New faces of the school board

Hannah Bocian

The District of Columbia Board of Education elections took place this year on November 6, as well as a special election on December 4. There are eight members of the board, each representing a ward of the city, and were elected by voters in their respective wards. There were five non-incumbents that won seats this year, three of them claiming open seats, and one defeating the occupant of the seat
Zachary Parker won an open seat in Ward 5  with 52.4 percent of the vote. The Northwestern and Columbia University graduate believes that the best way to better DCPS is to strengthen public neighborhood schools, and to increase school choice, so that students can have adequate educational options. He is a third generation educator who founded a company called Global Millennials for Progress, which focuses on finding solutions to international issues including to education, environment, health, human rights, and poverty. He has 10 years of experience in education.
Another new face on the board is Emily Gasoi, who won in Ward 1 with 54 percent of the vote. She is a professor of education, inquiry and justice at Georgetown University and is focused on reducing the student to teacher ratio, and providing year-round learning opportunities for all students. She graduated from the University of Pennsylvania with a doctorate in educational leadership. She then went on to be a guide for new teachers at the Center for Inspired Teaching. She also wrote a book with small schools advocate Deborah Meier.

Hill Rag
Winning the vote by 62 percent in Ward 6, is education consultant Jessica Sutter. Sutter graduated from Loyola College with a bachelor’s degree in political science. Before she went into consulting, she taught at public middle schools in southeast D.C and Los Angeles, and recently got her PhD in education. Sutter, who was endorsed by the Washington Post earlier this year, believes that to fix many problems in the education system the board needs stronger budget oversight. Like Parker, Sutter believes that all students should be able to choose from a wide variety of good school options.

Washington Informer

Additionally, there was a special election held on December 4 to replace Lannette Woodruff,  who resigned from her Ward 4 seat. There were all new candidates running in that election including Rhonda Henderson, Elani Lawrence, Frazier Oleary Jr, and Ryan Tauriainen. Frazier Oleary Jr won the election.  
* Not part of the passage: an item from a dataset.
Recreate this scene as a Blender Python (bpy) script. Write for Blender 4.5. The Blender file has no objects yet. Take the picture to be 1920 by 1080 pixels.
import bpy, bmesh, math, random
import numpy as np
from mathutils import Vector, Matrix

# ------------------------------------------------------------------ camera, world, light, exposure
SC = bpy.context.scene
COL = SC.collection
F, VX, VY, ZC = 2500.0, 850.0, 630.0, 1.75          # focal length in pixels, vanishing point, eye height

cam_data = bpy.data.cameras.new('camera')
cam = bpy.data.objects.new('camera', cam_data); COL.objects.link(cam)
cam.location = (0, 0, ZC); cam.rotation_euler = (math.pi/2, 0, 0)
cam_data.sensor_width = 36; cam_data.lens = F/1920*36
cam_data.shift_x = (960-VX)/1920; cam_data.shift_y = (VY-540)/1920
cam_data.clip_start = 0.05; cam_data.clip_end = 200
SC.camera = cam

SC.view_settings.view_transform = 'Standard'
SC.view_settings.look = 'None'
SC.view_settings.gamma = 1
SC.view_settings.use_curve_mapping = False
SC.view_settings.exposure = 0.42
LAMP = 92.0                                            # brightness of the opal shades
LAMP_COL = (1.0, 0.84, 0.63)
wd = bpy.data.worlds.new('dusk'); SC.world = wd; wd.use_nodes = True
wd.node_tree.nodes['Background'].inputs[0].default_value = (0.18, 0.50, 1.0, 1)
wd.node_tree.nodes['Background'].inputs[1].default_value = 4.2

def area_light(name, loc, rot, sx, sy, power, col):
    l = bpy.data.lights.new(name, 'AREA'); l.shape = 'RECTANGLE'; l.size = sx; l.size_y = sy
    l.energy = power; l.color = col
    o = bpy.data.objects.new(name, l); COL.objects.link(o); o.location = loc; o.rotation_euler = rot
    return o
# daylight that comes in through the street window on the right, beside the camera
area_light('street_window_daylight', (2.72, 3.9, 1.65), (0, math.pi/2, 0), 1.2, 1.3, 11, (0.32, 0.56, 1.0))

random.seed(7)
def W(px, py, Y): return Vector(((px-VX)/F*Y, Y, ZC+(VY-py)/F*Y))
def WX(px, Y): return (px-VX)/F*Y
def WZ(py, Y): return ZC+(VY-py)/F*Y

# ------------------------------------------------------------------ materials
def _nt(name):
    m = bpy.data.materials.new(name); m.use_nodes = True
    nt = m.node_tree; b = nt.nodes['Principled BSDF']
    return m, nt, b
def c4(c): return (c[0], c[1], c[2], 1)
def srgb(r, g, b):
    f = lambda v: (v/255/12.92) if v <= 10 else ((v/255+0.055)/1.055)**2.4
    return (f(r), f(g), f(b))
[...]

Oleary has been a teacher at Cardozo High School for the last forty years and an adjunct English professor at the University of the District of Columbia since 1984. He believes that “all students can achieve academic excellence if given the guidance and expertise of dedicated teachers and staff.” His platform includes providing access  to early education programs, such as Pre-K, to all parts of the city, offering advance program classes in all schools, and increasing special education resources. He also wants to create a curriculum that better reflects the diversity of DCPS.